When one system fails, the other suffers. Droughts and heatwaves disrupt electricity production, while energy shortages cripple water networks. Experts argue that Europe can no longer afford to treat them as separate challenges.
Economic Strain and Looming Costs
The cost of inaction could be staggering. Inefficiencies in managing water and energy could shave up to 8 per cent off GDP in wealthy nations and 10–15 per cent in lower-income economies by 2050.
Globally, water-related issues have already added $9.6 billion (€8.26 billion) in costs to the power sector. Within the EU, member states will need to invest €500 to €1,000 per person by 2030 just to comply with existing water laws.
Beyond financial losses, the crisis threatens public health, infrastructure, and geopolitical stability. Limited access to affordable water or energy risks deepening inequality and fuelling social unrest — particularly in countries dependent on imports or shared water sources.

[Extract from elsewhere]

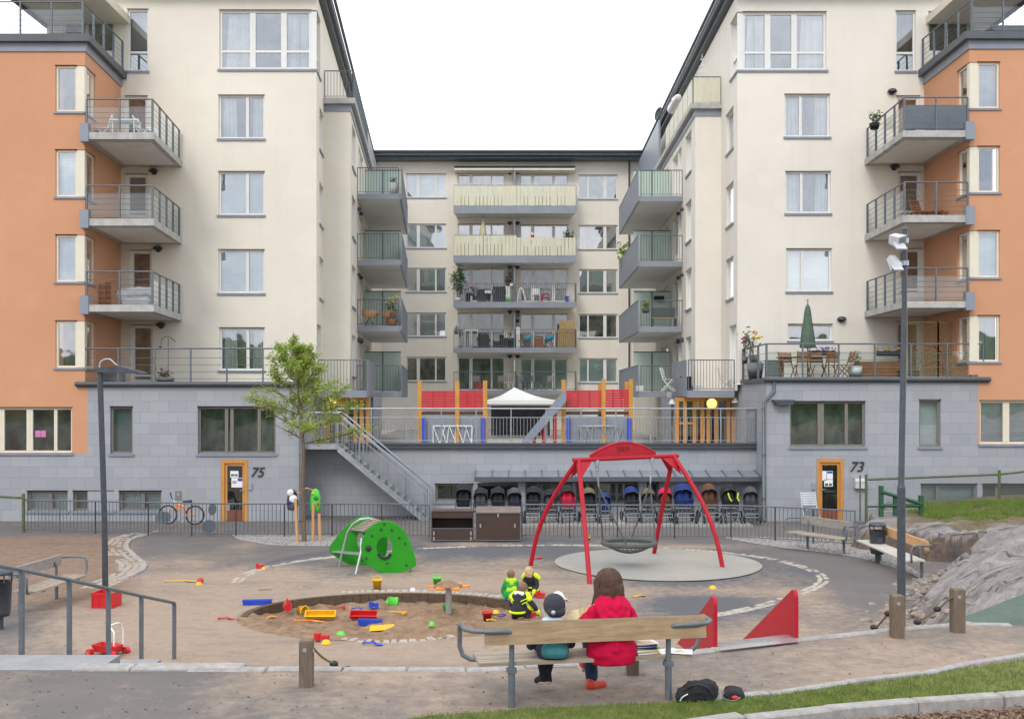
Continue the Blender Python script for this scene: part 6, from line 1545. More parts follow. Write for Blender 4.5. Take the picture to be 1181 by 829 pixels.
    for k in range(520):                                    # loose locks over the fused hair
        th = U(.86, 2.16)*math.pi; lift = U(0, 1); top_ = Vector((hc[0]+U(-.03,.03), hc[1]-.01+U(-.03,.03), hc[2]+.155)); rr = .112+U(0,.016); pts_ = []
        ln_ = .20+U(-.02,.075); fl_ = U(.9,1.45)
        for j in range(9):
            t = j/8
            if t < .45: e_ = t/.45*math.pi/2; p_ = Vector((rr*math.sin(e_)*math.cos(th), rr*1.05*math.sin(e_)*math.sin(th)*.95-.01, .135*math.cos(e_)+.022))
            else: u_ = (t-.45)/.55; p_ = Vector((rr*(1+.22*fl_*u_*u_)*math.cos(th+.25*u_*(U(-1,1)*.3+.3)), rr*(1+.16*fl_*u_*u_)*math.sin(th)*.98-.012, .022-ln_*u_))
            pts_.append(T(*(Vector(hc)+p_)))
        q.tube(pts_, [.0045,.0055,.006,.006,.0055,.005,.0045,.0035,.0015], 4, True, False)
    part('hair', q, MAT['hairb'], root)
mkperson('woman with brown shoulder-length hair in a raspberry hooded sweater, reading on the bench', wo, fb_rz, 1.035, woman)
# ---- small child beside her
ch = FBp(.415, .17, 0)
def child(root, T, C, B, s):
    body = MB(); hc = (.03, .04, .875)
    C(body, (0,0,.50), (0,.0,.66), .085, .08); C(body, (-.08,.0,.70), (.08,.0,.70), .04, .04); C(body, (0,.01,.70), (.01,.03,.80), .036, .034); B(body, hc, .075,.09,.10); B(body, (.04,.06,.83), .055,.06,.055)
    for s_ in (-1, 1):
        sh = (s_*.11,.0,.69); el = (s_*.165,.08,.53) ; wr = (s_*.07+.06,.24,.58); C(body, sh, el, .030, .025); C(body, el, wr, .024, .017); hand(C, body, wr, Vector(wr)-Vector(el), s_, .5, .7)
    for s_ in (-1, 1):
        kn = (s_*.07,.29,.485); an = (s_*.02-.01,.27,.20); C(body, (s_*.05,.02,.485), kn, .052, .040); C(body, kn, an, .038, .026); C(body, an, (an[0]+.01*s_, an[1]+.10, an[2]-.03), .024, .022)
    face(C, B, body, hc, (.55,.7,-.25), .088, facecb(root, T, s))
    part('body', fuse(body, .008, 2), MAT['skin'], root)
    j = MB(); C(j, (-.03,-.01,.50), (.03,-.01,.50), .125, .125); C(j, (0,0,.52), (0,0,.66), .125, .105); C(j, (-.085,0,.69), (.085,0,.69), .06, .06)
    for s_ in (-1, 1):
        sh = (s_*.125,.0,.68); el = (s_*.185,.06,.53); wr = (s_*.08+.06,.20,.57); C(j, sh, el, .052, .048); C(j, el, wr, .047, .034)
    q = fuse(j, .010, 2); part('jacket', q, MAT['navy'], root)
    k = MB(); C(k, (-.04,-.085,.495), (.05,-.085,.495), .085, .085); C(k, (-.03,-.085,.52), (.05,-.085,.55), .08, .07); q = fuse(k, .010, 2); jitter(q, .012, 8)
    q.v = [(v[0], v[1], max(v[2], .43)) for v in q.v]; part('jacket_hem', q, MAT['teal'], root)
    k = MB(); C(k, (-.05,-.02,.755), (.06,-.02,.755), .045, .045); C(k, (-.05,.04,.75), (.06,.05,.75), .04, .04); part('collar', fuse(k, .01, 2), M('pale_blue_cloth', (.42,.56,.66), .9), root)
    t = MB()
    for s_ in (-1, 1):
        kn = (s_*.07,.29,.49); an = (s_*.02-.01,.27,.24); C(t, (s_*.055,.02,.50), kn, .068, .056); C(t, kn, an, .054, .045)
    q = fuse(t, .010, 2); q.v = [(v[0], v[1], v[2]) for v in q.v]; part('trousers', q, MAT['cloth_black'], root)
    for s_ in (-1, 1):
        f_ = MB(); an = Vector((s_*.025-.012,.27,.165)); C(f_, an, an+Vector((s_*.03,.10,-.045)), .040, .034); C(f_, an+Vector((0,-.02,0)), an+Vector((0,0,.04)), .034, .036); sh_ = part('shoe', fuse(f_, .008, 1), MAT['cloth_black'], root)
        so_ = MB(); so_.cap(T(*(an+Vector((0,-.02,-.028)))), T(*(an+Vector((s_*.03,.11,-.072)))), .022, .020); part('sole', so_, MAT['sole'], sh_)
    c = MB(); cc = Vector(hc)+Vector((-.005,-.012,.022)); B(c, cc, .104, .112, .108); C(c, cc+Vector((-.03,-.06,-.05)), cc+Vector((.04,-.06,-.05)), .052, .052); q = fuse(c, .007, 1); cp = part('cap', q, MAT['capd'], root)
    c = MB(); C(c, cc+Vector((.045,.045,.055)), cc+Vector((.075,.065,-.01)), .062, .066); part('cap_front', fuse(c, .007, 1), MAT['bwhite'], cp)
    c = MB(); o0 = cc+Vector((.10,.06,.045))
    pts = [o0+Vector(p) for p in ((-.035,-.075,.02),(.02,-.065,.01),(.055,-.02,-.02),(.06,.03,-.03),(.02,.065,-.01),(-.05,.07,.02))]
    vs = [T(*p) for p in pts]+[T(*(p+Vector((0,0,-.012)))) for p in pts]; c.add(vs, [tuple(range(6)), tuple(range(6,12))]+[(i,(i+1)%6,6+(i+1)%6,6+i) for i in range(6)]); part('cap_brim', c, MAT['bwhite'], cp)
    c = MB(); B(c, cc+Vector((-.03,-.105,-.05)), .022, .012, .022); part('cap_badge', c, MAT['galv'], cp)
mkperson('small child in a dark cap with white brim sitting on the bench beside the woman', ch, fb_rz, 1.035, child)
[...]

Fixing the Flow: Technology and Policy
Solutions, experts stress, already exist. Smarter infrastructure and stricter efficiency standards could drastically reduce waste.

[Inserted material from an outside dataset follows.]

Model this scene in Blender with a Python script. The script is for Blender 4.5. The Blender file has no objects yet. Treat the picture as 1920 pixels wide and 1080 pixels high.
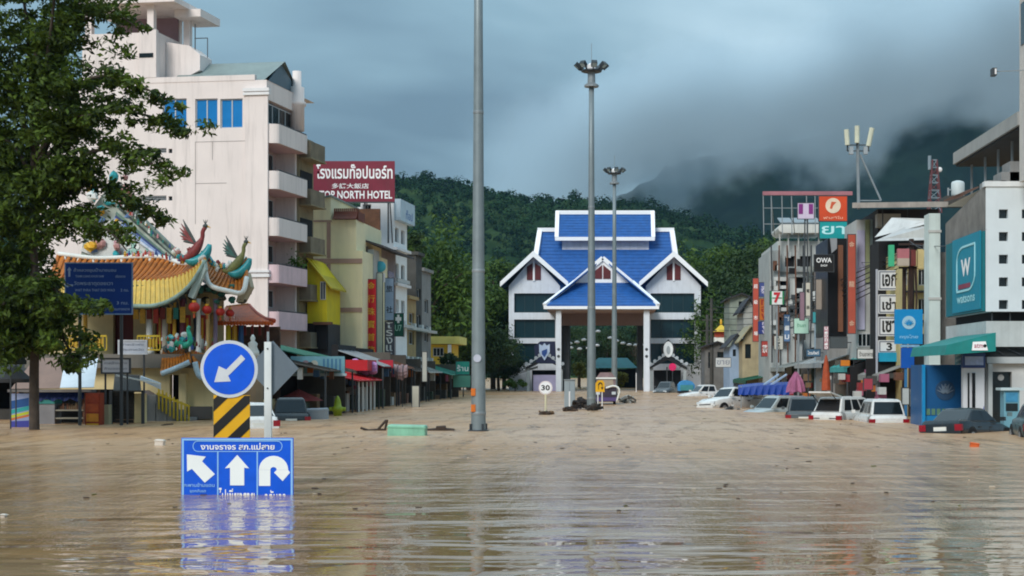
import bpy, math, random
import numpy as np
from mathutils import Vector, Matrix, noise as mn
R = math.radians
QUICK = False
S = bpy.context.scene
COL = S.collection
random.seed(7)

# ---------------------------------------------------------------- camera
F, CX, CY, EYE = 3000.0, 1150.0, 698.0, 2.26      # focal length and vanishing point of the street, in 1920-wide pixels; eye height
cam_d = bpy.data.cameras.new("camera"); cam = bpy.data.objects.new("camera", cam_d); COL.objects.link(cam)
cam.location = (0, 0, EYE); cam.rotation_euler = (R(90), 0, 0)
cam_d.sensor_width = 36; cam_d.lens = 36 * F / 1920
cam_d.shift_x = -(CX - 960) / 1920; cam_d.shift_y = (CY - 540) / 1920
cam_d.clip_end = 20000; cam_d.clip_start = 0.1
S.camera = cam
S.render.resolution_x, S.render.resolution_y = 1024, 576
S.view_settings.view_transform = 'Standard'; S.view_settings.look = 'None'
S.view_settings.exposure = 0.80; S.view_settings.gamma = 1
S.cycles.use_denoising = True; S.cycles.filter_width = 1.9
S.cycles.max_bounces = 6; S.cycles.diffuse_bounces = 3; S.cycles.glossy_bounces = 3
S.cycles.transparent_max_bounces = 8; S.cycles.volume_bounces = 1

# ---------------------------------------------------------------- world: overcast sky, brighter overhead, storm cloud
W = bpy.data.worlds.new("World"); S.world = W; W.use_nodes = True
SUN_EL, SUN_AZ = R(36), R(205)                     # azimuth from +Y clockwise; the light sits behind the camera
def build_world():
    t = W.node_tree; N = t.nodes; L = t.links; N.clear()
    def n(k, **kw):
        a = N.new(k)
        for q, v in kw.items(): setattr(a, q, v)
        return a
    sky = n('ShaderNodeTexSky', sky_type='NISHITA', sun_disc=False, sun_elevation=SUN_EL, sun_rotation=SUN_AZ)
    skm = n('ShaderNodeVectorMath', operation='SCALE'); skm.inputs['Scale'].default_value = 0.06
    L.new(sky.outputs[0], skm.inputs[0])
    tc = n('ShaderNodeTexCoord'); sep = n('ShaderNodeSeparateXYZ'); L.new(tc.outputs['Generated'], sep.inputs[0])
    def math_(op, a, b=None, c=None):
        m = n('ShaderNodeMath', operation=op)
        for i, v in enumerate((a, b, c)):
            if v is None: continue
            if isinstance(v, (int, float)): m.inputs[i].default_value = v
            else: L.new(v, m.inputs[i])
        return m.outputs[0]
    z = math_('MAXIMUM', sep.outputs[2], 0.0)
    # cloud layer seen in perspective: direction / (height + offset)
    den = math_('ADD', z, 0.16)
    inv = math_('DIVIDE', 1.0, den)
    sc = n('ShaderNodeVectorMath', operation='SCALE'); L.new(tc.outputs['Generated'], sc.inputs[0]); L.new(inv, sc.inputs['Scale'])
    mp = n('ShaderNodeMapping'); mp.inputs['Location'].default_value = CLOUD_OFF; mp.inputs['Scale'].default_value = (0.75, 0.75, 2.2)
    L.new(sc.outputs[0], mp.inputs[0])
    n1 = n('ShaderNodeTexNoise'); n1.inputs['Scale'].default_value = 0.62; n1.inputs['Detail'].default_value = 5; n1.inputs['Roughness'].default_value = 0.5
    n1.inputs['Distortion'].default_value = 0.5
    L.new(mp.outputs[0], n1.inputs['Vector'])
    rp = n('ShaderNodeValToRGB'); L.new(n1.outputs[0], rp.inputs[0])
    e = rp.color_ramp.elements
    e[0].position = 0.40; e[0].color = (0.130, 0.215, 0.285, 1)
    e[1].position = 0.62; e[1].color = (0.385, 0.535, 0.625, 1)
    q = rp.color_ramp.elements.new(0.5); q.color = (0.212, 0.338, 0.420, 1)
    grad = math_('MULTIPLY_ADD', math_('POWER', z, 0.9), 1.25, 0.72)          # overcast sky: zenith about three times the horizon
    cl = n('ShaderNodeVectorMath', operation='SCALE'); L.new(rp.outputs[0], cl.inputs[0]); L.new(grad, cl.inputs['Scale'])
    mx = n('ShaderNodeMix', data_type='RGBA'); mx.inputs[0].default_value = 0.93
    L.new(skm.outputs[0], mx.inputs[6]); L.new(cl.outputs[0], mx.inputs[7])
    bg = n('ShaderNodeBackground'); bg.inputs['Strength'].default_value = WORLD_STRENGTH
    out = n('ShaderNodeOutputWorld'); L.new(mx.outputs[2], bg.inputs[0]); L.new(bg.outputs[0], out.inputs[0])
CLOUD_OFF = (0.9, 1.3, 0.0); WORLD_STRENGTH = 0.79
build_world()
sun_d = bpy.data.lights.new("sun", 'SUN'); sun_d.energy = 1.5; sun_d.angle = R(25); sun_d.color = (1.0, 0.96, 0.90)
sun = bpy.data.objects.new("sun", sun_d); COL.objects.link(sun)
_d = Vector((math.sin(SUN_AZ) * math.cos(SUN_EL), math.cos(SUN_AZ) * math.cos(SUN_EL), math.sin(SUN_EL)))
sun.rotation_euler = (-_d).to_track_quat('-Z', 'Y').to_euler()

# ---------------------------------------------------------------- helpers
def X(px, Y): return (px - CX) * Y / F            # metres across, from a pixel column at depth Y
def Z(py, Y): return EYE + (CY - py) * Y / F
def P(px, py, Y): return Vector((X(px, Y), Y, Z(py, Y)))
def hexc(h, k=1.0):
    h = h.lstrip('#'); r = []
    for i in (0, 2, 4):
        v = int(h[i:i+2], 16) / 255
        r.append(k * (v / 12.92 if v <= 0.04045 else ((v + 0.055) / 1.055) ** 2.4))
    return tuple(r)
_M = {}
def mat(name, col, rough=0.65, spec=0.4, var=0.14, scale=1.2, bump=0.0, bscale=12.0, metal=0.0, streak=0.0, coat=0.0, emit=None, trans=0.0, alpha=1.0, grime=(0.10, 0.085, 0.07)):
    if name in _M: return _M[name]
    if isinstance(col, str): col = hexc(col)
    m = bpy.data.materials.new(name); m.use_nodes = True; _M[name] = m
    t = m.node_tree; N = t.nodes; L = t.links; b = N['Principled BSDF']
    b.inputs['Roughness'].default_value = rough; b.inputs['Specular IOR Level'].default_value = spec
    b.inputs['Metallic'].default_value = metal; b.inputs['Coat Weight'].default_value = coat
    b.inputs['Transmission Weight'].default_value = trans; b.inputs['Alpha'].default_value = alpha
    m.diffuse_color = (*col, 1)
    if emit: b.inputs['Emission Color'].default_value = (*emit[0], 1); b.inputs['Emission Strength'].default_value = emit[1]
    g = N.new('ShaderNodeNewGeometry')
    cur = None
    if var > 0:
        nz = N.new('ShaderNodeTexNoise'); nz.inputs['Scale'].default_value = scale; nz.inputs['Detail'].default_value = 5; nz.inputs['Roughness'].default_value = 0.6
        L.new(g.outputs['Position'], nz.inputs['Vector'])
        rp = N.new('ShaderNodeValToRGB'); L.new(nz.outputs[0], rp.inputs[0])
        rp.color_ramp.elements[0].position = 0.3; rp.color_ramp.elements[1].position = 0.7
        rp.color_ramp.elements[0].color = (*[c * (1 - var) for c in col], 1); rp.color_ramp.elements[1].color = (*[min(1, c * (1 + var * 0.6)) for c in col], 1)
        cur = rp.outputs[0]
        rr = N.new('ShaderNodeMapRange'); rr.inputs[3].default_value = max(0.02, rough - 0.1); rr.inputs[4].default_value = min(1, rough + 0.12)
        L.new(nz.outputs[0], rr.inputs[0]); L.new(rr.outputs[0], b.inputs['Roughness'])
    if streak > 0:
        mp = N.new('ShaderNodeMapping'); mp.inputs['Scale'].default_value = (2.2, 2.2, 0.16); L.new(g.outputs['Position'], mp.inputs[0])
        n2 = N.new('ShaderNodeTexNoise'); n2.inputs['Scale'].default_value = 1.3; n2.inputs['Detail'].default_value = 6; n2.inputs['Roughness'].default_value = 0.65
        L.new(mp.outputs[0], n2.inputs['Vector'])
        r2 = N.new('ShaderNodeMapRange'); r2.inputs[1].default_value = 0.5; r2.inputs[2].default_value = 0.8; r2.inputs[4].default_value = streak
        L.new(n2.outputs[0], r2.inputs[0])
        mx = N.new('ShaderNodeMix'); mx.data_type = 'RGBA'; L.new(r2.outputs[0], mx.inputs[0])
        if cur: L.new(cur, mx.inputs[6])
        else: mx.inputs[6].default_value = (*col, 1)
        mx.inputs[7].default_value = (*[0.5 * c * 0.6 + 0.5 * q for c, q in zip(col, grime)], 1); cur = mx.outputs[2]
    if cur: L.new(cur, b.inputs['Base Color'])
    else: b.inputs['Base Color'].default_value = (*col, 1)
    if bump > 0:
        n3 = N.new('ShaderNodeTexNoise'); n3.inputs['Scale'].default_value = bscale; n3.inputs['Detail'].default_value = 4
        L.new(g.outputs['Position'], n3.inputs['Vector'])
        bp = N.new('ShaderNodeBump'); bp.inputs['Strength'].default_value = bump; bp.inputs['Distance'].default_value = 0.05
        L.new(n3.outputs[0], bp.inputs['Height']); L.new(bp.outputs[0], b.inputs['Normal'])
    return m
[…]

"We need ambitious regulation, measurable water-efficiency targets, and incentives for technologies like leak detection, smart metering, and pressure management," said Fausing. "Every drop saved means less energy wasted."
Retrofitting existing desalination plants to modern standards could save €34.5 billion and cut 111 million tonnes of CO₂, according to Danfoss. Meanwhile, wastewater treatment facilities using variable speed drives — allowing pumps and motors to adjust to demand — can slash energy use by around 20 per cent.

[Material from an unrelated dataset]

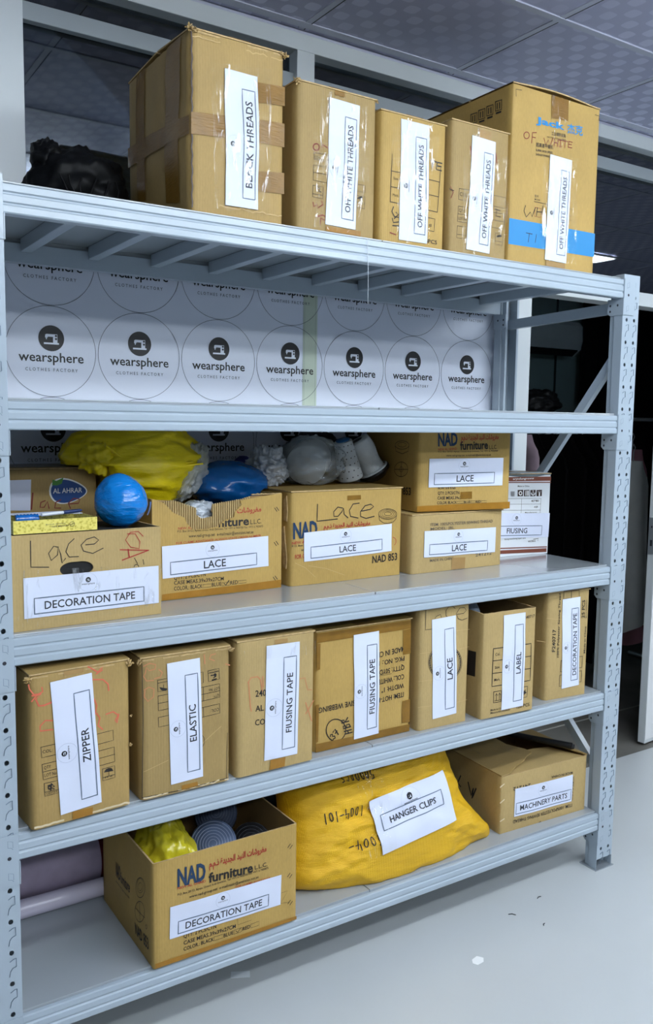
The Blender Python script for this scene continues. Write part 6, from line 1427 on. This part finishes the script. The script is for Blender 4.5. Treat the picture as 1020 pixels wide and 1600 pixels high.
t = thing('dotted_cone', 'white cone with black dots between the bagged roll and the white cord spool', 'yarn cone', (1.168, .40, zb))
ax = Vector((-.32, -.10, .94)).normalized(); org = Vector((.006, 0, .016)); a_ = ax.orthogonal().normalized(); b_ = ax.cross(a_)
mb = MB(); prof = [(.0001, 0), (.042, 0), (.042, .004), (.030, .128), (.027, .130), (.0001, .130)]; mb.lathe(prof, org, ax, CONEW, 40); mb.build('cone_body', t)
q = MB()
for i in range(6):
    for j in range(14):
        th = 2*math.pi*(j+.5*(i % 2))/14; hh = .014+.021*i; rr = .042-.012*(hh-.004)/.124+.0006
        cdir = a_*math.cos(th)+b_*math.sin(th); tdir = -a_*math.sin(th)+b_*math.cos(th); cp = org+ax*hh+cdir*rr
        q.add([cp+(tdir*math.cos(k*math.pi/4)+ax*math.sin(k*math.pi/4))*.0022 for k in range(8)], [tuple(range(8))], BLACK)
q.build('black_dots', t)
q = MB(); q.lathe([(.0001, .1305), (.022, .1305), (.024, .134), (.0001, .135)], org, ax, mat('blue_cone_tip', lin(40, 110, 170), .5), 24); q.build('blue_tip', t)

t = thing('cord_spool', 'spool of white cord tipped over on the handwritten Lace carton beside the dotted cone', 'spool', (1.255, .40, zb))
ax = Vector((-.50, .10, .80)).normalized(); org = Vector((.012, 0, .040))
q = MB(); q.lathe([(.0001, -.010), (.054, -.010), (.055, -.006), (.055, 0), (.0001, 0)], org, ax, mat('black_spool_plastic', lin(12, 12, 14), .45), 40)
q.lathe([(.0001, -.034), (.03, -.030), (.054, -.010)], org, ax, MATS['black_spool_plastic'], 40); q.build('spool_base', t)
q = MB(); q.lathe([(.045, .0005)]+[(.041+.0018*(i % 2)-.003*math.sin(i*.2), .003+.0034*i) for i in range(34)]+[(.020, .118)], org, ax, mat('white_cord', lin(206, 212, 216), .7, 0, .05, 40, .3, 120), 44); q.build('cord_winding', t)
q = MB(); q.lathe([(.052, .000), (.0525, .004), (.046, .006)], org, ax, CONEW, 40); q.build('flange', t)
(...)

A treatment plant in Chennai, India, for instance, reduced its energy consumption by 22 per cent through such upgrades.
The Data Centre Dilemma
Europe's digital expansion is also fuelling the crisis. Data centres now consume 560 billion litres of water annually, a figure set to double to 1.2 trillion litres by 2030, six times the EU's total freshwater abstraction in 2022.
Most of this is used for cooling servers, which generate immense heat. Liquid cooling — especially direct-to-chip systems — offers a potential fix, improving energy efficiency by at least 15 per cent while using less water.
Waste heat from data centres could also be repurposed. The International Energy Agency (IEA) estimates it could meet 10 per cent of Europe's heating demand by 2030.
"While many data centres are located too far from cities to reuse waste heat effectively, those within a few kilometres could help meet up to 300 TWh of local heating needs," the Danfoss report notes.
A Call for Integration
Analysts say Europe's next major challenge is not just conservation, but integration — treating water, energy, and digital infrastructure as interconnected systems.
Failing to do so risks entrenching waste, deepening economic vulnerabilities, and widening the climate gap.
"The path forward is clear," Fausing concluded. "We must see energy and water as two sides of the same coin — and stop wasting both."